The company has formed a Western Union Digital Ventures group to develop new and creative ways to deliver remittances on a global basis. In aligning with m-banking and m-wallet initiatives, the company intends to provide a new channel for moving low denomination remittances, with an emphasis on those less-than , in greater volumes to more people.
Western Union and the GSM Association (GSMA), a global trade group representing more than 700 GSM mobile phone operators, are working together to develop a commercial and technical framework that mobile operators can use to deploy services that enable consumers to send and receive low-denomination, high-frequency money transfers using their mobile phones.
In second quarter of 2008, Western Union announced the first three mobile operators to participate in this initiative: Globe Telecom, Smart Communications, and Bharti Airtel. Western Union will seek to learn from these efforts and to develop strategic alliances to introduce or support mobile-based initiatives for underserved communities in more than 15 countries spanning Africa, India, Asia Pacific and Latin America.
At full deployment, people will be able to send and receive funds three ways: Cash-to-Mobile; Mobile-to-Cash; and Mobile-to-Mobile.
Western Union and the Western Union Foundation are in a unique position to be a catalyst for positive economic change within diaspora communities. In addition, as Western Union opens up new channels and increases the efficiency of moving money, volumes will increase and costs will come down. This will benefit consumers and encourage philanthropy in diaspora communities around the world.
Together with Mercy Corps, Western Union will introduce new program elements and implement limited-scale pilot efforts.
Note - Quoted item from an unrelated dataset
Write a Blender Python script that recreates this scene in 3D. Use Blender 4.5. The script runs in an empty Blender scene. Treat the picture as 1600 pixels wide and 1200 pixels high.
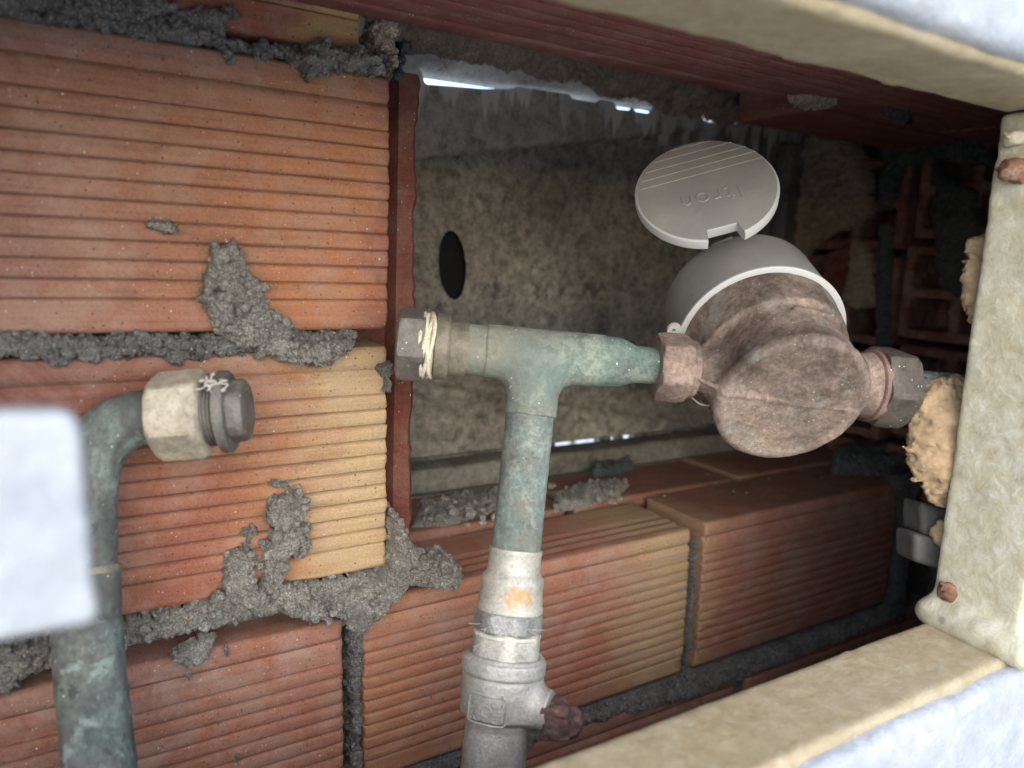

This will empower financially disadvantaged migrant workers to better manage their earnings, save for the future, and ultimately generate greater wealth from their labor by providing personal financial management training and information campaigns.
Primary beneficiary audiences will include migrants and communities experiencing high rates of migration outflows and inflows, both in developed and emerging markets. Primary participant audiences will include Western Union's network of 355,000 Agent locations, more than 5,800 employees, corporate and NGO partners, and governments, many of the 200 million migrants around the world. In the next year, this program will reach at least 285,000 people, and 375,000 in the next two years.
Through innovative approaches in addressing the needs of this group, Western Union hopes to help harness migrant workers potential in serving as an economic engine for both home and host countries. The program will focus on both capacity-building and extending access to capital and financial services to communities that traditionally have been outside of the financial mainstream. Seeking to engage the affluent in new solutions, Western Union also invites new partners to join this effort to provide access to financial services to hundreds of millions of underserved people around the world.